--- START OF Input records ---
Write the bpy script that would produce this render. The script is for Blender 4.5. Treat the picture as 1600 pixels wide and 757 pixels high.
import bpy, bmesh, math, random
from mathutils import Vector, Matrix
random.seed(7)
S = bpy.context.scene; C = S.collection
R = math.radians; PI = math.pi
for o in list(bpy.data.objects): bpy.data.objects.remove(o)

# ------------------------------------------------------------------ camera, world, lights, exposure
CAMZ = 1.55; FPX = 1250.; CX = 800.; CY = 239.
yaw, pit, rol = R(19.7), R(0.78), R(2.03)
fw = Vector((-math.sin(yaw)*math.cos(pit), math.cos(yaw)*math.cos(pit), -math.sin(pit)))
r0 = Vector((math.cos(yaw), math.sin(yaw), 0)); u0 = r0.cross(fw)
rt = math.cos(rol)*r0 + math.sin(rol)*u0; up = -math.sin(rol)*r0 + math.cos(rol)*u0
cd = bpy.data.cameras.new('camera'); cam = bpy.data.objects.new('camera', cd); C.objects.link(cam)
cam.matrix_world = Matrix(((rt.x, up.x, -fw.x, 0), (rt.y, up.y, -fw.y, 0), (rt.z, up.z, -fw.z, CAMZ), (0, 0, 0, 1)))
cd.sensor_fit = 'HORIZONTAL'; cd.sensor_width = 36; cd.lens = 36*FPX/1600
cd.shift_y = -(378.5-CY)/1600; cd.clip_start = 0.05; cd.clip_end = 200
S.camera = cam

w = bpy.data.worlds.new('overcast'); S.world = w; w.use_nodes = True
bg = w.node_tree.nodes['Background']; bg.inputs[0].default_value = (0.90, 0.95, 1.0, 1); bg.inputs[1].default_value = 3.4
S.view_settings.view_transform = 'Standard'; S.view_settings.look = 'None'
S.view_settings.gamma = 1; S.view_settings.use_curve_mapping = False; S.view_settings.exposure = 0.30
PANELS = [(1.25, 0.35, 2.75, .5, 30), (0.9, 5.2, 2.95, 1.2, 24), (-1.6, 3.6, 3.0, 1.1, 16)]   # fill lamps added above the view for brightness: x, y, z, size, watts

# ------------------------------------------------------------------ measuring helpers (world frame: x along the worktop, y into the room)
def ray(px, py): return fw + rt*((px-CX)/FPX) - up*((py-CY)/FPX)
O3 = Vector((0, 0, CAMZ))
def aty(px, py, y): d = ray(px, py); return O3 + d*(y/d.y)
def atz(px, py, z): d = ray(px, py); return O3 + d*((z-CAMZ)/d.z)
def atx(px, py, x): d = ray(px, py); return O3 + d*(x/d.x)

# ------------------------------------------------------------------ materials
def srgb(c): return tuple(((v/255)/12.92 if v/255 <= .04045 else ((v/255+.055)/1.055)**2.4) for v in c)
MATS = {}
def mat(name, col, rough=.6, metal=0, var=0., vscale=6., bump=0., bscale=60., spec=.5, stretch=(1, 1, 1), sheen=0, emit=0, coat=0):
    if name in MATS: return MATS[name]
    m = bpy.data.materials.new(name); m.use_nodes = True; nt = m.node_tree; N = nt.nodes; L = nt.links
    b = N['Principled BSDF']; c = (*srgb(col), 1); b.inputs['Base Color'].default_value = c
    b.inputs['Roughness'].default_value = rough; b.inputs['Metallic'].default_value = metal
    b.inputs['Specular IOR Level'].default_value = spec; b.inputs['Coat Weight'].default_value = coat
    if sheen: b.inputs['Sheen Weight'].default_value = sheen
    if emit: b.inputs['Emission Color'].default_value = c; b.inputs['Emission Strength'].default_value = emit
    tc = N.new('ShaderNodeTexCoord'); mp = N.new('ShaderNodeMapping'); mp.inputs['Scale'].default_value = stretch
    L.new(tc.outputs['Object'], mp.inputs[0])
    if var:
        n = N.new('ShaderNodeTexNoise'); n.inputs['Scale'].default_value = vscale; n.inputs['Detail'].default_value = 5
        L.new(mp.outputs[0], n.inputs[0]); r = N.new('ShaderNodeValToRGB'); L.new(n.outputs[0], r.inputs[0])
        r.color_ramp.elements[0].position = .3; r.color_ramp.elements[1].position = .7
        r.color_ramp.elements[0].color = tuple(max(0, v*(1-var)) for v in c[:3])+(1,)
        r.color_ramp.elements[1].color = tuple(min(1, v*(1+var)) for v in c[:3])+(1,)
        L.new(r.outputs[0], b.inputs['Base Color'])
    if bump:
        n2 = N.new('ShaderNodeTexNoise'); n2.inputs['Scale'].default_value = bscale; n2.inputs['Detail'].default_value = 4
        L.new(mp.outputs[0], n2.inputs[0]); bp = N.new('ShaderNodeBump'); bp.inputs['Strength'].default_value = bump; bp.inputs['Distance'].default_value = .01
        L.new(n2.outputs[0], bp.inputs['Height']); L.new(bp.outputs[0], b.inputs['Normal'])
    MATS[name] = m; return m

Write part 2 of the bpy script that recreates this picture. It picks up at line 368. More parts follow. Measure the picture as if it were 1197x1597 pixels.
--- END OF Input records ---
_Task requirements_. Quote each line of the data above exactly as written.

_Task result_.
Write the bpy script that would produce this render. The script is for Blender 4.5. Treat the picture as 1600 pixels wide and 757 pixels high.
import bpy, bmesh, math, random
from mathutils import Vector, Matrix
random.seed(7)
S = bpy.context.scene; C = S.collection
R = math.radians; PI = math.pi
for o in list(bpy.data.objects): bpy.data.objects.remove(o)

# ------------------------------------------------------------------ camera, world, lights, exposure
CAMZ = 1.55; FPX = 1250.; CX = 800.; CY = 239.
yaw, pit, rol = R(19.7), R(0.78), R(2.03)
fw = Vector((-math.sin(yaw)*math.cos(pit), math.cos(yaw)*math.cos(pit), -math.sin(pit)))
r0 = Vector((math.cos(yaw), math.sin(yaw), 0)); u0 = r0.cross(fw)
rt = math.cos(rol)*r0 + math.sin(rol)*u0; up = -math.sin(rol)*r0 + math.cos(rol)*u0
cd = bpy.data.cameras.new('camera'); cam = bpy.data.objects.new('camera', cd); C.objects.link(cam)
cam.matrix_world = Matrix(((rt.x, up.x, -fw.x, 0), (rt.y, up.y, -fw.y, 0), (rt.z, up.z, -fw.z, CAMZ), (0, 0, 0, 1)))
cd.sensor_fit = 'HORIZONTAL'; cd.sensor_width = 36; cd.lens = 36*FPX/1600
cd.shift_y = -(378.5-CY)/1600; cd.clip_start = 0.05; cd.clip_end = 200
S.camera = cam

w = bpy.data.worlds.new('overcast'); S.world = w; w.use_nodes = True
bg = w.node_tree.nodes['Background']; bg.inputs[0].default_value = (0.90, 0.95, 1.0, 1); bg.inputs[1].default_value = 3.4
S.view_settings.view_transform = 'Standard'; S.view_settings.look = 'None'
S.view_settings.gamma = 1; S.view_settings.use_curve_mapping = False; S.view_settings.exposure = 0.30
PANELS = [(1.25, 0.35, 2.75, .5, 30), (0.9, 5.2, 2.95, 1.2, 24), (-1.6, 3.6, 3.0, 1.1, 16)]   # fill lamps added above the view for brightness: x, y, z, size, watts

# ------------------------------------------------------------------ measuring helpers (world frame: x along the worktop, y into the room)
def ray(px, py): return fw + rt*((px-CX)/FPX) - up*((py-CY)/FPX)
O3 = Vector((0, 0, CAMZ))
def aty(px, py, y): d = ray(px, py); return O3 + d*(y/d.y)
def atz(px, py, z): d = ray(px, py); return O3 + d*((z-CAMZ)/d.z)
def atx(px, py, x): d = ray(px, py); return O3 + d*(x/d.x)

# ------------------------------------------------------------------ materials
def srgb(c): return tuple(((v/255)/12.92 if v/255 <= .04045 else ((v/255+.055)/1.055)**2.4) for v in c)
MATS = {}
def mat(name, col, rough=.6, metal=0, var=0., vscale=6., bump=0., bscale=60., spec=.5, stretch=(1, 1, 1), sheen=0, emit=0, coat=0):
    if name in MATS: return MATS[name]
    m = bpy.data.materials.new(name); m.use_nodes = True; nt = m.node_tree; N = nt.nodes; L = nt.links
    b = N['Principled BSDF']; c = (*srgb(col), 1); b.inputs['Base Color'].default_value = c
    b.inputs['Roughness'].default_value = rough; b.inputs['Metallic'].default_value = metal
    b.inputs['Specular IOR Level'].default_value = spec; b.inputs['Coat Weight'].default_value = coat
    if sheen: b.inputs['Sheen Weight'].default_value = sheen
    if emit: b.inputs['Emission Color'].default_value = c; b.inputs['Emission Strength'].default_value = emit
    tc = N.new('ShaderNodeTexCoord'); mp = N.new('ShaderNodeMapping'); mp.inputs['Scale'].default_value = stretch
    L.new(tc.outputs['Object'], mp.inputs[0])
    if var:
        n = N.new('ShaderNodeTexNoise'); n.inputs['Scale'].default_value = vscale; n.inputs['Detail'].default_value = 5
        L.new(mp.outputs[0], n.inputs[0]); r = N.new('ShaderNodeValToRGB'); L.new(n.outputs[0], r.inputs[0])
        r.color_ramp.elements[0].position = .3; r.color_ramp.elements[1].position = .7
        r.color_ramp.elements[0].color = tuple(max(0, v*(1-var)) for v in c[:3])+(1,)
        r.color_ramp.elements[1].color = tuple(min(1, v*(1+var)) for v in c[:3])+(1,)
        L.new(r.outputs[0], b.inputs['Base Color'])
    if bump:
        n2 = N.new('ShaderNodeTexNoise'); n2.inputs['Scale'].default_value = bscale; n2.inputs['Detail'].default_value = 4
        L.new(mp.outputs[0], n2.inputs[0]); bp = N.new('ShaderNodeBump'); bp.inputs['Strength'].default_value = bump; bp.inputs['Distance'].default_value = .01
        L.new(n2.outputs[0], bp.inputs['Height']); L.new(bp.outputs[0], b.inputs['Normal'])
    MATS[name] = m; return m

Write part 2 of the bpy script that recreates this picture. It picks up at line 368. More parts follow. Measure the picture as if it were 1197x1597 pixels.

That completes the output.